Je me permets toutefois de partager avec vous une idée qui m’a saisi alors que je croquais dans un petit four au très jet set party qui a suivi (oui, la vie me contraint parfois aux mondanités). Laurence Anyways, malgré tout le battage médiatique qui l’entoure et les Moyens avec un M majuscule déployés pour le mettre en marché, est tout sauf ce qu’on appelle communément un film grand public. Il aura sans doute un large public, évidemment, battage oblige. Mais cette histoire de transgenre où pendant 2h40 des couples s’entredéchirent en gros plan a tout pour en faire fuir plusieurs.

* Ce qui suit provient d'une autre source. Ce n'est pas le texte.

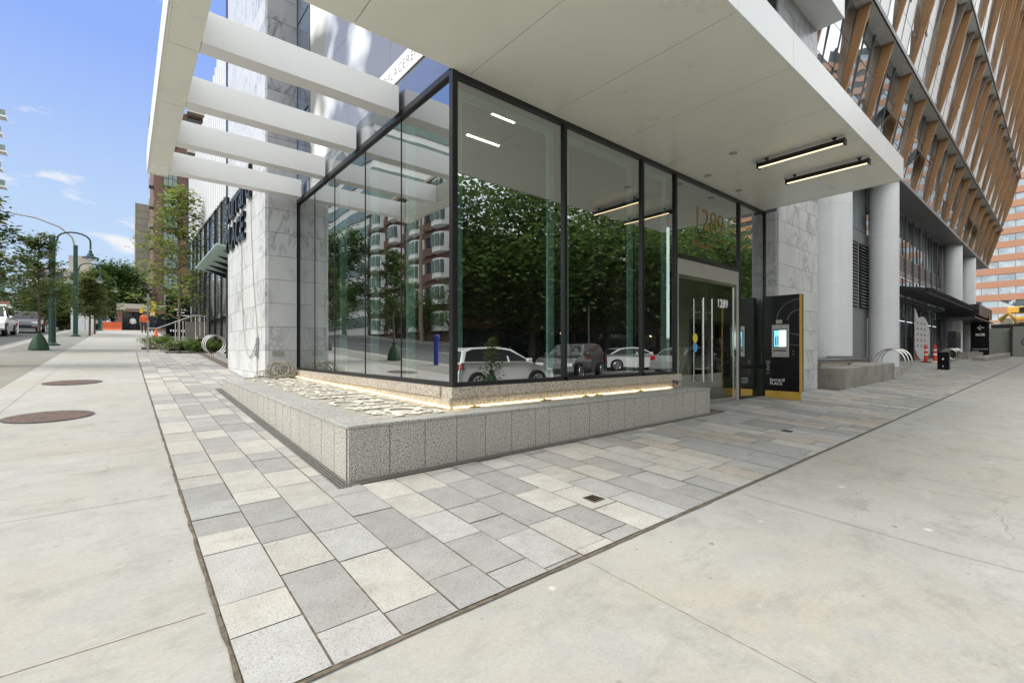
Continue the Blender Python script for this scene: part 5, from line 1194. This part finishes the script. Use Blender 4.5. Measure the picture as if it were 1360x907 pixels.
# ------------------------------------------------------------------ people
def person(x, y, label, top, legs, seed=0, walk=.15, hat=None, h=1.72):
    z = g(x, y); s = h / 1.72
    J = {0: (0, 0, .95), 1: (0, 0, 1.2), 2: (0, 0, 1.42), 3: (0, -.02, 1.52), 4: (0, -.03, 1.62), 5: (.19, 0, 1.40), 6: (.25, .02, 1.14), 7: (.24, -.12, .92), 8: (-.19, 0, 1.40), 9: (-.25, -.02, 1.14), 10: (-.24, -.1, .92), 11: (.10, 0, .9), 12: (.11, -walk * .4, .5), 13: (.11, -walk, .08), 14: (.11, -walk - .14, .04), 15: (-.10, 0, .9), 16: (-.11, walk * .3, .5), 17: (-.11, walk, .09), 18: (-.11, walk - .14, .04)}
    E = [(0, 1), (1, 2), (2, 3), (3, 4), (2, 5), (5, 6), (6, 7), (2, 8), (8, 9), (9, 10), (0, 11), (11, 12), (12, 13), (13, 14), (0, 15), (15, 16), (16, 17), (17, 18)]
    rad = {0: .15, 1: .14, 2: .14, 3: .06, 4: .10, 5: .07, 6: .05, 7: .04, 8: .07, 9: .05, 10: .04, 11: .11, 12: .075, 13: .05, 14: .04, 15: .11, 16: .075, 17: .05, 18: .04}
    me = bpy.data.meshes.new('person'); me.from_pydata([(a * s, b * s, c * s) for a, b, c in J.values()], E, [])
    o = bpy.data.objects.new('person', me); COL.objects.link(o); md = o.modifiers.new('s', 'SKIN')
    for i, v in enumerate(me.skin_vertices[0].data): v.radius = (rad[i] * s, rad[i] * s); v.use_root = i == 0
    o.modifiers.new('u', 'SUBSURF').levels = 1
    dg = bpy.context.evaluated_depsgraph_get(); m2 = bpy.data.meshes.new_from_object(o.evaluated_get(dg)); o.modifiers.clear(); o.data = m2
    for k in ('skin', top, legs): m2.materials.append(M[k])
    for p in m2.polygons:
        c = p.center.z / s; p.use_smooth = True
        p.material_index = 0 if c > 1.47 else (1 if c > .95 and not (c < 1.0 and abs(p.center.x) > .2) else 2)
        if abs(p.center.x) > .17 and c < 1.02 and c > .84: p.material_index = 0
    o.location = (x, y, z); tag(o, label, 'person')
    hb = MB(); hb.lathe((x, y - .03 * s, z + 1.63 * s), [(.105, 0), (.115, .05), (.09, .11), (.02, .14)], 12); hb.build('hat' if hat else 'hair', hat or 'cloth_d', o)
person(1.25, 50, 'person in an orange top standing beyond the shrub bed', 'orange', 'cloth_d', walk=.08)
person(1.85, 52, 'person in a white hat and dark clothes walking past the crossing', 'cloth_d', 'cloth_d', hat='cloth_w')
person(.75, 70.5, 'person in a white shirt in front of the brick shop window', 'cloth_w', 'cloth_d')
person(1.6, 70.8, 'person in dark clothing by the brick shop doorway', 'cloth_d', 'skin')
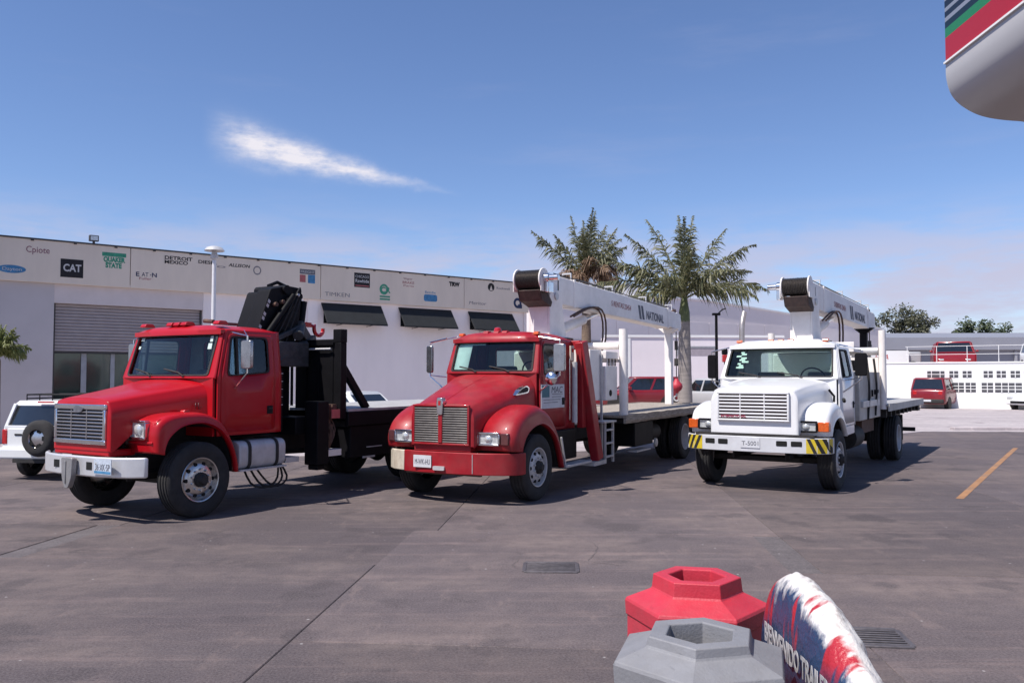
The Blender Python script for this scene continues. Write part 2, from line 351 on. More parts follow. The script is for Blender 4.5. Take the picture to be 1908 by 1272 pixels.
# faded orange parking line
ym=mat('worn orange road paint',(.34,.17,.075),.8,var=.25,scale=3,dirt=1.0,dirtcol=(.19,.145,.125),scuff=.8)
pl=MB()
a=Vector((6.93,13.05)); b=Vector((13.3,22.2)); d=(b-a).normalized(); n_=Vector((-d.y,d.x))*.055
N_=26
for k in range(N_):
    p=a+(b-a)*(k/N_); q=a+(b-a)*((k+1)/N_); j=lambda:rs.uniform(-.012,.012)
    pl.add([(*(p-n_),.004),(*(q-n_),.004),(*(q+n_),.004),(*(p+n_),.004)],[(0,1,2,3)])
struct(pl.build('parking_line',ym,smooth=0)); 
# ------------------------------------------------------------------ drain grates
iron=mat('worn cast iron',(.13,.115,.12),.6,.5,var=.3,scale=14)
def drain(loc,rz,label,w=.52,l=.42,nb=7):
    t=empty('drain_grate',loc,rz,label,'drain','drain grates in the paving')
    f=MB()
    for s in (-1,1): f.box(-w/2,w/2,s*l/2-.02,s*l/2+.02,-.03,.011); f.box(s*w/2-.02,s*w/2+.02,-l/2+.0201,l/2-.0201,-.03,.0105)
    f.build('frame',iron,t,bevel=.004)
    MB().box(-w/2+.02,w/2-.02,-l/2+.02,l/2-.02,.001,.0025).build('pit',holem,t,smooth=0)
    for k in range(nb):
        y=-l/2+.02+(k+.5)*(l-.04)/nb; MB().box(-w/2+.0205,w/2-.0205,y-.014,y+.014,.003,.010).build('bar',iron,t,bevel=.003)
drain((.385,8.39,.002),R(-3),'narrow iron drain grate in the paving before the middle truck')
drain((2.66,6.16,.002),R(-8),'dark iron drain grate in the paving beside the wrapped panel',.36,.42,7)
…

On peut reprocher mille choses au très business milieu du 7e art, mais on doit aussi se réjouir de voir la grosse machine tourner à plein régime pour autre chose que L’appât ou autre navet bien de chez nous. Je ne vois pas d’équivalent aussi clair dans le domaine de la musique, par exemple. Attention, je ne parle pas de récupération, mais bien de rampe de lancement pour un projet on ne peut plus typé.

Affaire de Moyens, vous me direz. Mais ne boudons pas notre fierté quand se déploie, au Québec, une rampe de lancement aussi spectaculaire pour un film aussi… (Ouille c’est vrai, motus.)